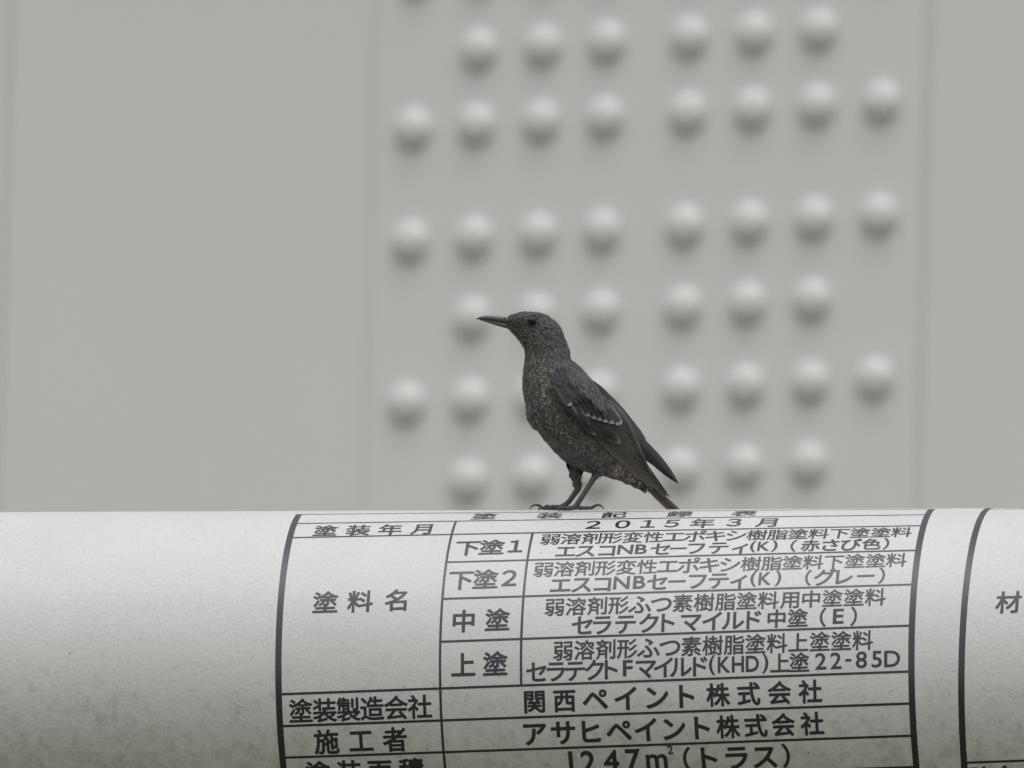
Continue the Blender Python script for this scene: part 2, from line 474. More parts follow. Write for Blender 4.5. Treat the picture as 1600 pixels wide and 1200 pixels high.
F.append(tuple(range(K))[::-1]); F.append(tuple(range((len(SECT) - 1) * K, len(SECT) * K)))

def tube(V, F, pts, rad, seg=14, flat=1.0):
    """tapered tube through world points, radii in metres"""
    o = len(V); n = len(pts)
    up = Vector((0, 1, 0))
    for i, p in enumerate(pts):
        t = (pts[min(i + 1, n - 1)] - pts[max(i - 1, 0)]).normalized()
        a = up - t * up.dot(t)
        if a.length < .1: a = Vector((1, 0, 0)) - t * t.x
        a.normalize(); b = t.cross(a)
        for k in range(seg):
            an = 2 * pi * k / seg
            V.append(p + (a * cos(an) * flat + b * sin(an)) * rad[i])
    for i in range(n - 1):
        for k in range(seg):
            F.append((o + i * seg + k, o + i * seg + (k + 1) % seg, o + (i + 1) * seg + (k + 1) % seg, o + (i + 1) * seg + k))
    F.append(tuple(o + k for k in range(seg))[::-1]); F.append(tuple(o + (n - 1) * seg + k for k in range(seg)))

def smooth_path(pts, rad, m=5):
    out = []; ro = []
    n = len(pts)
    for i in range(n - 1):
        p0, p1, p2, p3 = pts[max(i - 1, 0)], pts[i], pts[i + 1], pts[min(i + 2, n - 1)]
        for j in range(m):
            t = j / m
            out.append(.5 * ((2 * p1) + (p2 - p0) * t + (2 * p0 - 5 * p1 + 4 * p2 - p3) * t * t + (3 * p1 - p0 - 3 * p2 + p3) * t ** 3))
            ro.append(rad[i] * (1 - t) + rad[i + 1] * t)
    out.append(pts[-1]); ro.append(rad[-1]); return out, ro

# feathered thighs grow out of the belly
NEAR, FAR = -20, 18
for pts, rad in (([(915, 690, NEAR - 2), (925, 715, NEAR - 2), (931, 735, NEAR), (930.5, 747, NEAR)], [19, 14, 8.5, 5.2]),
                 ([(887, 680, FAR), (893, 705, FAR), (898.5, 730, FAR), (901, 748, FAR), (900.5, 757, FAR)], [20, 12.5, 7.8, 6.8, 5])):
    a, r_ = smooth_path([P(*q) for q in pts], [q * PX for q in rad])
    tube(V, F, a, r_, 16)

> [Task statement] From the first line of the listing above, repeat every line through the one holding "len(SECT) * K)))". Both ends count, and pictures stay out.

> [Written solution]
Continue the Blender Python script for this scene: part 2, from line 474. More parts follow. Write for Blender 4.5. Treat the picture as 1600 pixels wide and 1200 pixels high.
F.append(tuple(range(K))[::-1]); F.append(tuple(range((len(SECT) - 1) * K, len(SECT) * K)))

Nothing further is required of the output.